Говорят, нас наказывают не за грех, а грехом: я стала чувствовать себя наказанной собственной неготовностью прощать.
Итак, я решила поставить всех, с кем я когда-либо жила, спала или кто писал на меня рецензии, в список ожидания – и начать с того, кого ненавидела совсем недолго.
У меня какое-то время был враг («Враг. Упрощенная версия») – мать одного из детей, с которым Сэм учился в первом классе. Она была такой теплой и дружелюбной, что наверняка оторопела бы, узнав, что мы – враги.

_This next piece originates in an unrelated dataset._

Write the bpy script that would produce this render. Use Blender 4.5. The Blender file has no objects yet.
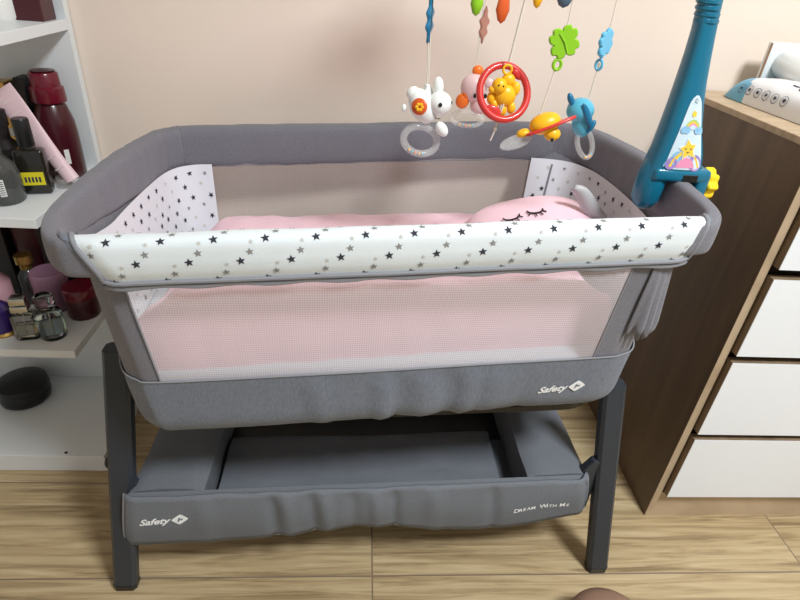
import bpy, bmesh, math, random
from mathutils import Vector, Matrix, noise
S = bpy.context.scene
COL = S.collection
PI = math.pi
random.seed(7)

# ------------------------------------------------------------------ camera
cam = bpy.data.cameras.new('camera'); camo = bpy.data.objects.new('camera', cam); COL.objects.link(camo)
cam.sensor_width = 36.0; cam.lens = 24.75; cam.clip_start = 0.02
rgt = (0.99598, -0.05393, 0.0715); dwn = (0.03231, -0.52822, -0.84849); fwd = (0.08353, 0.8474, -0.52435)
camo.matrix_world = Matrix(((rgt[0], -dwn[0], -fwd[0], 0), (rgt[1], -dwn[1], -fwd[1], 0),
                            (rgt[2], -dwn[2], -fwd[2], 1.1), (0, 0, 0, 1)))
S.camera = camo
# ------------------------------------------------------------------ light
W = bpy.data.worlds.new('world'); S.world = W; W.use_nodes = True
bg = W.node_tree.nodes['Background']; bg.inputs[0].default_value = (0.90, 0.95, 1.0, 1); bg.inputs[1].default_value = 0.40
la = bpy.data.lights.new('ceiling_lamp', 'AREA'); la.shape = 'DISK'; la.size = 0.55; la.energy = 76; la.color = (0.935, 0.975, 1.0)
lo = bpy.data.objects.new('ceiling_lamp', la); COL.objects.link(lo)
lo.location = (1.0, -0.35, 2.5)
S.view_settings.view_transform = 'Standard'; S.view_settings.look = 'None'
S.view_settings.exposure = 0.0; S.view_settings.gamma = 1.0; S.view_settings.use_curve_mapping = False

# ------------------------------------------------------------------ materials
def lin(c):
    return tuple(((v/255)/12.92 if v/255 <= 0.04045 else ((v/255+0.055)/1.055)**2.4) for v in c)
def mat(name, rgb, rough=0.6, metal=0.0, trans=0.0, ior=1.45, bump=0, bscale=300, var=0, vscale=8, sheen=0, coat=0, alpha=1, stretch=(1,1,1)):
    m = bpy.data.materials.new(name); m.use_nodes = True
    nt = m.node_tree; b = nt.nodes['Principled BSDF']; c = lin(rgb) + (1,)
    b.inputs['Base Color'].default_value = c; b.inputs['Roughness'].default_value = rough
    b.inputs['Metallic'].default_value = metal; b.inputs['Transmission Weight'].default_value = trans
    b.inputs['IOR'].default_value = ior; b.inputs['Sheen Weight'].default_value = sheen
    b.inputs['Coat Weight'].default_value = coat; b.inputs['Alpha'].default_value = alpha
    if bump or var:
        tc = nt.nodes.new('ShaderNodeTexCoord'); mp = nt.nodes.new('ShaderNodeMapping'); mp.inputs['Scale'].default_value = stretch
        nt.links.new(tc.outputs['Object'], mp.inputs[0])
    if var:
        n = nt.nodes.new('ShaderNodeTexNoise'); n.inputs['Scale'].default_value = vscale; n.inputs['Detail'].default_value = 5
        nt.links.new(mp.outputs[0], n.inputs['Vector'])
        mx = nt.nodes.new('ShaderNodeMix'); mx.data_type = 'RGBA'
        mx.inputs[6].default_value = tuple(v*(1-var) for v in c[:3]) + (1,); mx.inputs[7].default_value = tuple(min(1, v*(1+var)) for v in c[:3]) + (1,)
        mr = nt.nodes.new('ShaderNodeMapRange'); mr.inputs[1].default_value = 0.3; mr.inputs[2].default_value = 0.7
        nt.links.new(n.outputs[0], mr.inputs[0]); nt.links.new(mr.outputs[0], mx.inputs[0]); nt.links.new(mx.outputs[2], b.inputs['Base Color'])
    if bump:
        n2 = nt.nodes.new('ShaderNodeTexNoise'); n2.inputs['Scale'].default_value = bscale; n2.inputs['Detail'].default_value = 3
        nt.links.new(mp.outputs[0], n2.inputs['Vector'])
        bp = nt.nodes.new('ShaderNodeBump'); bp.inputs['Strength'].default_value = bump; bp.inputs['Distance'].default_value = 0.002
        nt.links.new(n2.outputs[0], bp.inputs['Height']); nt.links.new(bp.outputs[0], b.inputs['Normal'])
    return m

def net_mat(name, rgb, period, cover):
    """woven net: little round see-through holes between threads"""
    m = bpy.data.materials.new(name); m.use_nodes = True; nt = m.node_tree; N = nt.nodes; L = nt.links
    b = N['Principled BSDF']; b.inputs['Base Color'].default_value = lin(rgb) + (1,); b.inputs['Roughness'].default_value = 0.8
    out = N['Material Output']
    tc = N.new('ShaderNodeTexCoord'); sp = N.new('ShaderNodeSeparateXYZ'); L.new(tc.outputs['Object'], sp.inputs[0])
    def mth(op, a, bb=None):
        n = N.new('ShaderNodeMath'); n.operation = op
        for i, v in enumerate((a, bb)):
            if v is None: continue
            if isinstance(v, (int, float)): n.inputs[i].default_value = v
            else: L.new(v, n.inputs[i])
        return n.outputs[0]
    k = 2*PI/period
    a = mth('SINE', mth('MULTIPLY', mth('ADD', sp.outputs[0], mth('MULTIPLY', sp.outputs[2], 0.85)), k))
    c = mth('SINE', mth('MULTIPLY', mth('SUBTRACT', sp.outputs[0], mth('MULTIPLY', sp.outputs[2], 0.85)), k))
    s = mth('MULTIPLY', a, c)
    mr = N.new('ShaderNodeMapRange'); mr.inputs[1].default_value = -0.35; mr.inputs[2].default_value = 0.35
    mr.inputs[3].default_value = cover[0]; mr.inputs[4].default_value = cover[1]; L.new(s, mr.inputs[0])
    tr = N.new('ShaderNodeBsdfTransparent'); mx = N.new('ShaderNodeMixShader')
    L.new(mr.outputs[0], mx.inputs[0]); L.new(tr.outputs[0], mx.inputs[1]); L.new(b.outputs[0], mx.inputs[2]); L.new(mx.outputs[0], out.inputs[0])
    return m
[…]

Но я, самозваный школьный консультант по этике, могу сказать, что так и было. Интуитивно я чувствовала, что она разведена и, возможно, одинока, но у нее были недобрые глаза. В первые недели школьных занятий она смотрела на меня как на растафарианку и уклонистку, а потом, спустя некоторое время, будто я – растерянный инопланетянин-звездолетчик. Кстати, готова признать, что у меня были определенные проблемы с адаптацией, когда Сэм пошел в первый класс. Я, казалось, никак не могла просечь фишку: слишком многое надо было запоминать, слишком многое делать. Но первая учительница Сэма была так добра и снисходительна, что я просто не забивала свою хорошенькую головку расписаниями, домашними заданиями, орфографическими списками и прочими неприятностями. Да и в классе от меня особой помощи не было. У нас были все эти мамочки, которые всегда готовили лакомства для походов в тематические парки по выходным для всего класса; возили детей – включая и моего – на экскурсии и, кажется, читали все бумажки, присылаемые из школы родителям, что, на мой взгляд, немного отдает показухой. А еще это давало им несправедливое преимущество. Они, к примеру, знали с первого дня, что среды – «минимальные» дни, когда занятия заканчиваются на полчаса раньше обычного, и щеголяли этим знанием, забирая своих ребятишек точно в нужное время.